* Given information:
####################
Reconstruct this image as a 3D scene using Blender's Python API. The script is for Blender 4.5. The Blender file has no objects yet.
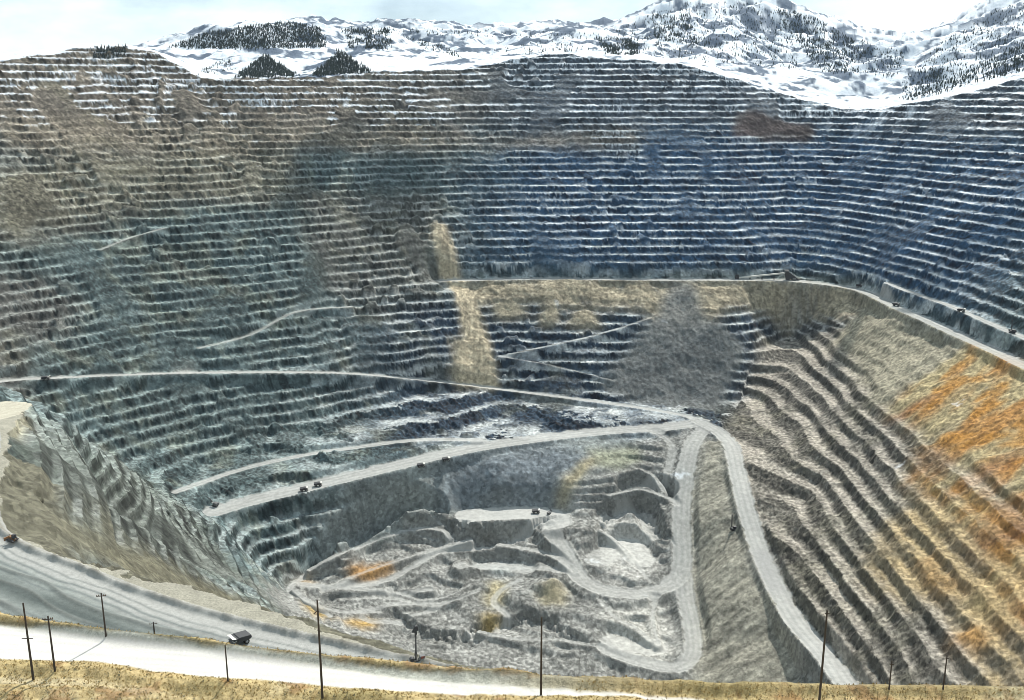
import bpy, bmesh, math, random
import numpy as np
from mathutils import Vector, Matrix

random.seed(7)
rng = np.random.default_rng(7)
sc = bpy.context.scene
col = sc.collection
PI = math.pi

# ------------------------------------------------------------------ camera
F = 1000.0                       # focal length in pixels of the 1024 wide frame
TANP = 0.26
PITCH = math.atan(TANP)
CP, SP = math.cos(PITCH), math.sin(PITCH)
cam_d = bpy.data.cameras.new('camera')
cam = bpy.data.objects.new('camera', cam_d)
col.objects.link(cam)
cam_d.sensor_width = 36.0
cam_d.lens = 36.0 * F / 1024.0
cam_d.clip_start = 0.5
cam_d.clip_end = 60000
cam.location = (0, 0, 0)
cam.rotation_euler = (PI / 2 - PITCH, 0, 0)
sc.camera = cam


def ray(u, v):
    """pixel of the photograph -> direction (x, y, z) from the view point"""
    a, b = u - 512.0, 350.0 - v
    return a, F * CP + b * SP, b * CP - F * SP


def K(v):
    b = 350.0 - v
    return -(b * CP - F * SP) / (F * CP + b * SP)


def P(u, v, z):
    """world point at elevation z seen at a pixel"""
    a, y, zz = ray(u, v)
    t = z / zz
    return (a * t, y * t, z)


def PD(u, v, d):
    """world point at forward distance d seen at a pixel"""
    a, y, zz = ray(u, v)
    t = d / y
    return (a * t, d, zz * t)


# ------------------------------------------------------------------ noise
_perm = rng.permutation(256).astype(np.int32)
_perm = np.concatenate([_perm, _perm, _perm])
_ang = rng.random(256).astype(np.float32) * 2 * np.float32(PI)
_gx, _gy = np.cos(_ang), np.sin(_ang)


def perlin(x, y, seed=0):
    x = np.asarray(x, np.float32) + np.float32(seed * 17.37)
    y = np.asarray(y, np.float32) + np.float32(seed * 9.13)
    xi = np.floor(x); yi = np.floor(y)
    xf = x - xi; yf = y - yi
    xi = xi.astype(np.int32) & 255; yi = yi.astype(np.int32) & 255
    u = xf * xf * xf * (xf * (xf * 6 - 15) + 10)
    v = yf * yf * yf * (yf * (yf * 6 - 15) + 10)

    def g(ix, iy, dx, dy):
        h = _perm[_perm[ix] + iy]
        h = h & 255
        return _gx[h] * dx + _gy[h] * dy
    x1 = (xi + 1) & 255; y1 = (yi + 1) & 255
    n00 = g(xi, yi, xf, yf); n10 = g(x1, yi, xf - 1, yf)
    n01 = g(xi, y1, xf, yf - 1); n11 = g(x1, y1, xf - 1, yf - 1)
    a = n00 + u * (n10 - n00); b = n01 + u * (n11 - n01)
    return (a + v * (b - a)) * np.float32(1.5)


def fbm(x, y, wl, octaves=3, seed=0, gain=0.5):
    r = 0; amp = 1.0; tot = 0
    for o in range(octaves):
        r = r + amp * perlin(x / wl, y / wl, seed + o * 5)
        tot += amp; amp *= gain; wl /= 2.03
    return r / tot


def ss(a, b, x):
    t = np.clip((x - a) / (b - a), 0, 1)
    return t * t * (3 - 2 * t)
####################
* Given exercise:
From the top of the listing above, repeat each line exactly until you reach the line containing "PI = math.pi", and repeat that one too. Leave the pictures out.

* Solved exercise:
Reconstruct this image as a 3D scene using Blender's Python API. The script is for Blender 4.5. The Blender file has no objects yet.
import bpy, bmesh, math, random
import numpy as np
from mathutils import Vector, Matrix

random.seed(7)
rng = np.random.default_rng(7)
sc = bpy.context.scene
col = sc.collection
PI = math.pi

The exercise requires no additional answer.